All the data should be repeated exactly. Any image in it is left out.

* Information supplied:
* * *

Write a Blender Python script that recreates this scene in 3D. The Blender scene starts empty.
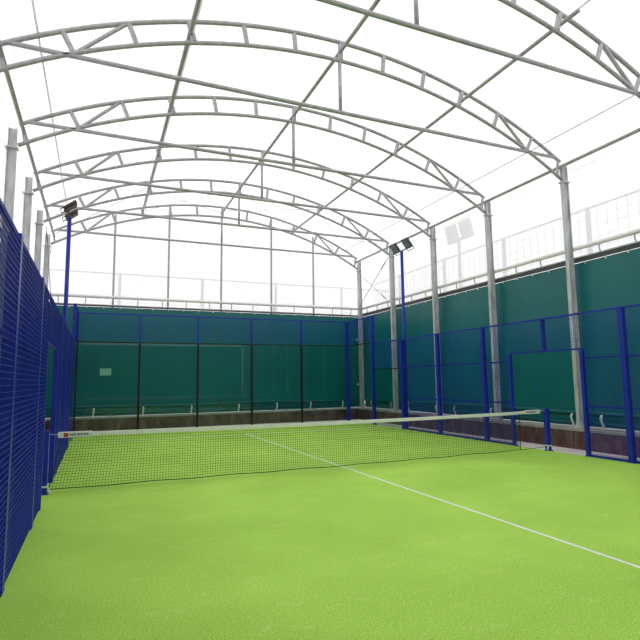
import bpy, math, random
from mathutils import Vector, Matrix
random.seed(7)
C = bpy.context.scene.collection
SC = bpy.context.scene

# ------------------------------------------------------------------ materials
def mat(name):
    m = bpy.data.materials.new(name); m.use_nodes = True
    nt = m.node_tree; nt.nodes.clear()
    out = nt.nodes.new('ShaderNodeOutputMaterial')
    return m, nt, out
def N(nt, typ, **kw):
    n = nt.nodes.new(typ)
    for k, v in kw.items():
        if k in n.inputs: n.inputs[k].default_value = v
        else: setattr(n, k, v)
    return n
def ramp(nt, fac, stops):
    r = nt.nodes.new('ShaderNodeValToRGB')
    el = r.color_ramp.elements
    while len(el) > len(stops): el.remove(el[-1])
    while len(el) < len(stops): el.new(0.5)
    for e, (p, c) in zip(el, stops): e.position = p; e.color = (*c, 1)
    nt.links.new(fac, r.inputs[0]); return r.outputs[0]
def coord(nt, scale=(1, 1, 1)):
    t = nt.nodes.new('ShaderNodeTexCoord'); mp = nt.nodes.new('ShaderNodeMapping')
    mp.inputs['Scale'].default_value = scale
    nt.links.new(t.outputs['Object'], mp.inputs[0]); return mp.outputs[0]
def noise(nt, vec, scale, detail=4, rough=.55):
    n = N(nt, 'ShaderNodeTexNoise', Scale=scale, Detail=detail, Roughness=rough)
    nt.links.new(vec, n.inputs['Vector']); return n.outputs['Fac']
def principled(name, c1, c2, scale=6, rough=.5, metal=0, bump=0, stretch=(1, 1, 1), spec=.5):
    m, nt, out = mat(name)
    b = N(nt, 'ShaderNodeBsdfPrincipled', Roughness=rough, Metallic=metal)
    b.inputs['Specular IOR Level'].default_value = spec
    v = coord(nt, stretch); f = noise(nt, v, scale)
    nt.links.new(ramp(nt, f, [(.3, c1), (.7, c2)]), b.inputs['Base Color'])
    if bump:
        bp = N(nt, 'ShaderNodeBump', Strength=bump, Distance=.01)
        nt.links.new(f, bp.inputs['Height']); nt.links.new(bp.outputs[0], b.inputs['Normal'])
    nt.links.new(b.outputs[0], out.inputs[0]); return m

M = {}
M['blue'] = principled('blue_paint', (.006, .020, .31), (.010, .028, .38), 5, .42, spec=.35)
M['wire'] = principled('blue_wire', (.006, .020, .29), (.010, .030, .38), 5, .5, spec=.3)
M['black'] = principled('black_frame', (.006, .007, .010), (.010, .011, .015), 5, .5, spec=.25)
M['steel'] = principled('galvanised_steel', (.34, .318, .342), (.47, .442, .472), 9, .42, .1)
M['column'] = principled('galvanised_column', (.40, .40, .425), (.66, .65, .68), 7, .55, .12, stretch=(1, 1, .35))
M['rod'] = principled('brace_rod_steel', (.28, .27, .28), (.34, .33, .34), 9, .5, .3)
M['pipe'] = principled('white_pipe', (.90, .84, .87), (.93, .88, .90), 3, .5)
M['rail'] = principled('dark_rail', (.030, .036, .040), (.055, .062, .066), 4, .5)
M['tie'] = principled('white_webbing', (.62, .64, .62), (.74, .76, .74), 20, .7)
M['tape'] = principled('net_tape', (.70, .71, .66), (.78, .79, .74), 10, .8)
M['net'] = principled('net_cord', (.012, .025, .012), (.02, .035, .018), 10, .8)
M['line'] = principled('painted_line', (.66, .72, .56), (.80, .84, .72), 14, .9)
M['lamp_dark'] = principled('lamp_housing', (.055, .065, .075), (.085, .095, .11), 6, .45, .2)
M['lamp_brown'] = principled('lamp_housing_brown', (.045, .022, .022), (.07, .034, .034), 6, .5)
M['lens'] = principled('lamp_lens', (.15, .16, .19), (.20, .21, .245), 4, .5)
M['out_steel'] = principled('outside_steel', (.34, .35, .36), (.43, .44, .45), 4, .6)
M['red'] = principled('red_print', (.45, .02, .03), (.5, .03, .04), 6, .7)
M['navy'] = principled('navy_print', (.02, .025, .09), (.03, .035, .12), 6, .7)
M['reflection'] = principled('reflection_sheet', (.30, .62, .48), (.36, .68, .54), 3, .7)  # pale tone of light mirrored in the back glass, put into the colour
M['concrete'] = principled('pale_concrete', (.60, .545, .535), (.78, .725, .71), 1.6, .85, bump=.1)
M['cap'] = principled('curb_cap_concrete', (.27, .265, .25), (.38, .375, .35), 3, .85, bump=.1)
M['ground'] = principled('outside_ground', (.35, .34, .32), (.48, .47, .44), .6, .9)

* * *

* Final answer:
Write a Blender Python script that recreates this scene in 3D. The Blender scene starts empty.
import bpy, math, random
from mathutils import Vector, Matrix
random.seed(7)
C = bpy.context.scene.collection
SC = bpy.context.scene

# ------------------------------------------------------------------ materials
def mat(name):
    m = bpy.data.materials.new(name); m.use_nodes = True
    nt = m.node_tree; nt.nodes.clear()
    out = nt.nodes.new('ShaderNodeOutputMaterial')
    return m, nt, out
def N(nt, typ, **kw):
    n = nt.nodes.new(typ)
    for k, v in kw.items():
        if k in n.inputs: n.inputs[k].default_value = v
        else: setattr(n, k, v)
    return n
def ramp(nt, fac, stops):
    r = nt.nodes.new('ShaderNodeValToRGB')
    el = r.color_ramp.elements
    while len(el) > len(stops): el.remove(el[-1])
    while len(el) < len(stops): el.new(0.5)
    for e, (p, c) in zip(el, stops): e.position = p; e.color = (*c, 1)
    nt.links.new(fac, r.inputs[0]); return r.outputs[0]
def coord(nt, scale=(1, 1, 1)):
    t = nt.nodes.new('ShaderNodeTexCoord'); mp = nt.nodes.new('ShaderNodeMapping')
    mp.inputs['Scale'].default_value = scale
    nt.links.new(t.outputs['Object'], mp.inputs[0]); return mp.outputs[0]
def noise(nt, vec, scale, detail=4, rough=.55):
    n = N(nt, 'ShaderNodeTexNoise', Scale=scale, Detail=detail, Roughness=rough)
    nt.links.new(vec, n.inputs['Vector']); return n.outputs['Fac']
def principled(name, c1, c2, scale=6, rough=.5, metal=0, bump=0, stretch=(1, 1, 1), spec=.5):
    m, nt, out = mat(name)
    b = N(nt, 'ShaderNodeBsdfPrincipled', Roughness=rough, Metallic=metal)
    b.inputs['Specular IOR Level'].default_value = spec
    v = coord(nt, stretch); f = noise(nt, v, scale)
    nt.links.new(ramp(nt, f, [(.3, c1), (.7, c2)]), b.inputs['Base Color'])
    if bump:
        bp = N(nt, 'ShaderNodeBump', Strength=bump, Distance=.01)
        nt.links.new(f, bp.inputs['Height']); nt.links.new(bp.outputs[0], b.inputs['Normal'])
    nt.links.new(b.outputs[0], out.inputs[0]); return m

M = {}
M['blue'] = principled('blue_paint', (.006, .020, .31), (.010, .028, .38), 5, .42, spec=.35)
M['wire'] = principled('blue_wire', (.006, .020, .29), (.010, .030, .38), 5, .5, spec=.3)
M['black'] = principled('black_frame', (.006, .007, .010), (.010, .011, .015), 5, .5, spec=.25)
M['steel'] = principled('galvanised_steel', (.34, .318, .342), (.47, .442, .472), 9, .42, .1)
M['column'] = principled('galvanised_column', (.40, .40, .425), (.66, .65, .68), 7, .55, .12, stretch=(1, 1, .35))
M['rod'] = principled('brace_rod_steel', (.28, .27, .28), (.34, .33, .34), 9, .5, .3)
M['pipe'] = principled('white_pipe', (.90, .84, .87), (.93, .88, .90), 3, .5)
M['rail'] = principled('dark_rail', (.030, .036, .040), (.055, .062, .066), 4, .5)
M['tie'] = principled('white_webbing', (.62, .64, .62), (.74, .76, .74), 20, .7)
M['tape'] = principled('net_tape', (.70, .71, .66), (.78, .79, .74), 10, .8)
M['net'] = principled('net_cord', (.012, .025, .012), (.02, .035, .018), 10, .8)
M['line'] = principled('painted_line', (.66, .72, .56), (.80, .84, .72), 14, .9)
M['lamp_dark'] = principled('lamp_housing', (.055, .065, .075), (.085, .095, .11), 6, .45, .2)
M['lamp_brown'] = principled('lamp_housing_brown', (.045, .022, .022), (.07, .034, .034), 6, .5)
M['lens'] = principled('lamp_lens', (.15, .16, .19), (.20, .21, .245), 4, .5)
M['out_steel'] = principled('outside_steel', (.34, .35, .36), (.43, .44, .45), 4, .6)
M['red'] = principled('red_print', (.45, .02, .03), (.5, .03, .04), 6, .7)
M['navy'] = principled('navy_print', (.02, .025, .09), (.03, .035, .12), 6, .7)
M['reflection'] = principled('reflection_sheet', (.30, .62, .48), (.36, .68, .54), 3, .7)  # pale tone of light mirrored in the back glass, put into the colour
M['concrete'] = principled('pale_concrete', (.60, .545, .535), (.78, .725, .71), 1.6, .85, bump=.1)
M['cap'] = principled('curb_cap_concrete', (.27, .265, .25), (.38, .375, .35), 3, .85, bump=.1)
M['ground'] = principled('outside_ground', (.35, .34, .32), (.48, .47, .44), .6, .9)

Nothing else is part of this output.